◆ COLLECTED MATERIAL ◆
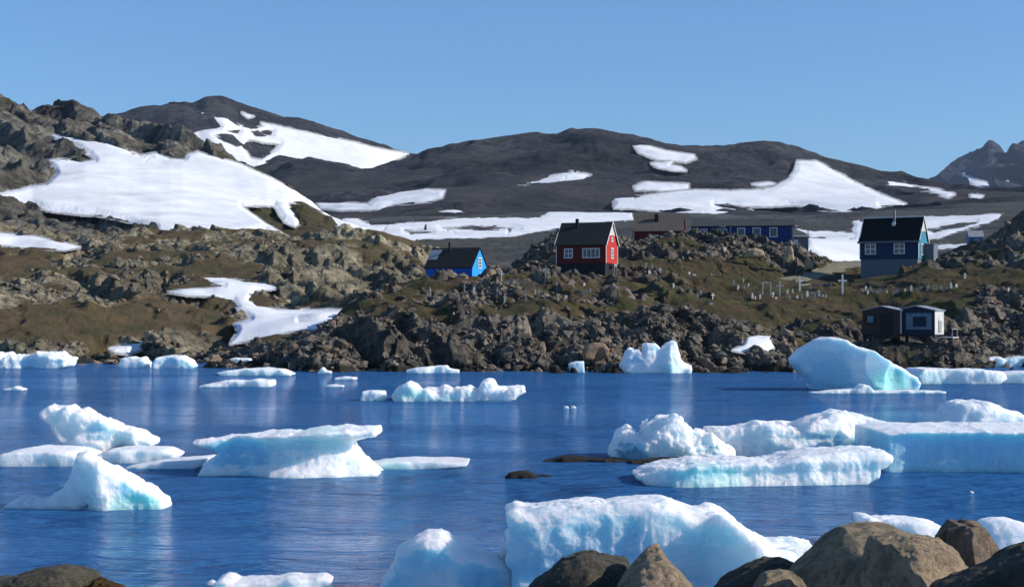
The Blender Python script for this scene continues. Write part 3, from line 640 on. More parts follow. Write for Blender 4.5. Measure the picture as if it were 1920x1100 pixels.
# mushroom slab
berg([(374,823),(420,819),(470,814),(520,812),(560,809),(600,804),(650,800),(706,801),(707,807),(690,811),(668,815),(657,822),(662,838),(672,850),(690,866),(712,882),(722,893),(720,899),(380,899),(385,884),(398,862),(414,850),(420,840),(408,831),(385,827)], 893, 1.25,
     'mushroom shaped ice slab with an overhanging flat top and a blue hollow on the left', 'iceberg', 'iceberg', R=.10, amp=.07, ns=.5, tz=MUSH, tx=[(374,.8),(440,.75),(520,1.15),(700,.9)], facet=.04, B=.4, spots=[(450,858,75,1.0),(540,830,60,.6),(400,880,30,.9)], teals=[(600,815,50,.35)])
berg([(684,866),(720,861),(780,858),(840,859),(880,861),(876,868),(800,873),(780,880),(700,882)], 879, .75, 'low flat ice shelf running right from the mushroom shaped slab', R=.06, amp=.03, ns=.5, B=.3, teals=[(735,880,40,.4)], zlow=-.25)
# middle
berg([(738,742),(748,728),(766,720),(778,726),(788,733),(806,730),(824,733),(834,725),(850,731),(866,728),(880,724),(890,733),(903,732),(908,718),(916,714),(924,716),(928,728),(950,729),(980,727),(968,737),(950,748),(930,755),(750,756)], 752, 1.4,
     'long ragged white ice piece with knobs, in the middle of the bay', 'iceberg', 'iceberg', R=.18, amp=.16, ns=.7, facet=.08, B=.3, teals=[(770,748,40,.4),(838,748,14,.6)])
berg([(678,748),(683,734),(700,731),(720,734),(724,744),(720,753),(682,753)], 751, .7, 'small white ice cube left of the long ragged piece', R=.15, amp=.08, ns=.5, B=.2)
berg([(378,722),(420,715),(440,712),(462,714),(480,711),(496,713),(510,712),(513,720),(500,727),(390,727)], 725, 1.4, 'lumpy white floe in front of the left shore, the nearer of two', R=.12, amp=.10, ns=.7, B=.2)
berg([(414,697),(450,692),(500,690),(530,692),(549,700),(530,706),(440,706)], 704, 1.8, 'long thin floe close to the left shore, the farther of two', R=.12, amp=.10, ns=.9, B=.25)
berg([(628,708),(648,705),(669,707),(664,712),(632,713)], 711, .6, 'tiny flat floe, the farther and right one of a pair off the knoll', R=.06, amp=.03, ns=.5, B=.1)
berg([(612,722),(628,720),(645,722),(640,727),(614,727)], 725, .5, 'tiny flat floe, the nearer and left one of a pair off the knoll', R=.06, amp=.03, ns=.5, B=.1)
berg([(10,728),(28,726),(32,723),(38,726),(48,728),(42,733),(14,733)], 731, .5, 'tiny floe with a nub at the far left of the open water', R=.06, amp=.03, ns=.5, B=.1)
berg([(1057,763),(1061,760),(1066,763),(1065,767),(1058,767)], 765, .12, 'crumb of ice in the middle of the bay, left of its twin', 'ice_chunk', 'ice chunk', R=.03, amp=.02, ns=.2, B=.1, zlow=-.1)
berg([(1071,763),(1075,760),(1080,763),(1079,767),(1072,767)], 765, .12, 'crumb of ice in the middle of the bay, right of its twin', 'ice_chunk', 'ice chunk', R=.03, amp=.02, ns=.2, B=.1, zlow=-.1)
berg([(1818,922),(1821,919),(1825,922),(1824,926),(1819,926)], 924, .06, 'crumb of ice on the dark water in front of the thick blue slab', 'ice_chunk', 'ice chunk', R=.02, amp=.01, ns=.1, B=.1, zlow=-.06)
# along the far shore, left to right
berg([(-40,682),(-20,668),(8,664),(20,671),(34,666),(52,672),(76,668),(84,663),(106,664),(118,670),(133,672),(130,680),(112,688),(100,694),(-40,694)], 690, 2.0, 'wide lumpy ice piece stranded at the left end of the far shore', 'iceberg', 'iceberg', R=.3, amp=.3, ns=1.2, facet=.12, B=.5, spots=[(55,684,22,.9)])
berg([(176,675),(183,671),(194,673),(194,679),(178,679)], 678, .4, 'small white ice lump on the shore stones under the snow patch', 'ice_chunk', 'ice chunk', R=.1, amp=.05, ns=.4, B=.1)
berg([(226,684),(232,672),(250,668),(262,672),(270,670),(279,680),(278,690),(230,692)], 689, 1.0, 'pale ice lump on the far shore, left of the blue one', R=.2, amp=.15, ns=.8, B=.45)
berg([(291,680),(300,671),(320,667),(344,668),(360,676),(366,685),(358,691),(294,692)], 690, 1.4, 'rounded blue ice lump on the far shore', 'iceberg', 'iceberg', R=.35, amp=.15, ns=.9, B=1.0)
berg([(424,676),(440,671),(468,672),(470,676),(480,679),(478,685),(448,686)], 685, 1.0, 'flat white ice plate on the stones by the left cove', R=.1, amp=.06, ns=.8, B=.1, Y=140)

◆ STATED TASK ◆
Find the lines holding "from" and list every one.

◆ THE COMPLETED TASK ◆
The Blender Python script for this scene continues. Write part 3, from line 640 on. More parts follow. Write for Blender 4.5. Measure the picture as if it were 1920x1100 pixels.
berg([(684,866),(720,861),(780,858),(840,859),(880,861),(876,868),(800,873),(780,880),(700,882)], 879, .75, 'low flat ice shelf running right from the mushroom shaped slab', R=.06, amp=.03, ns=.5, B=.3, teals=[(735,880,40,.4)], zlow=-.25)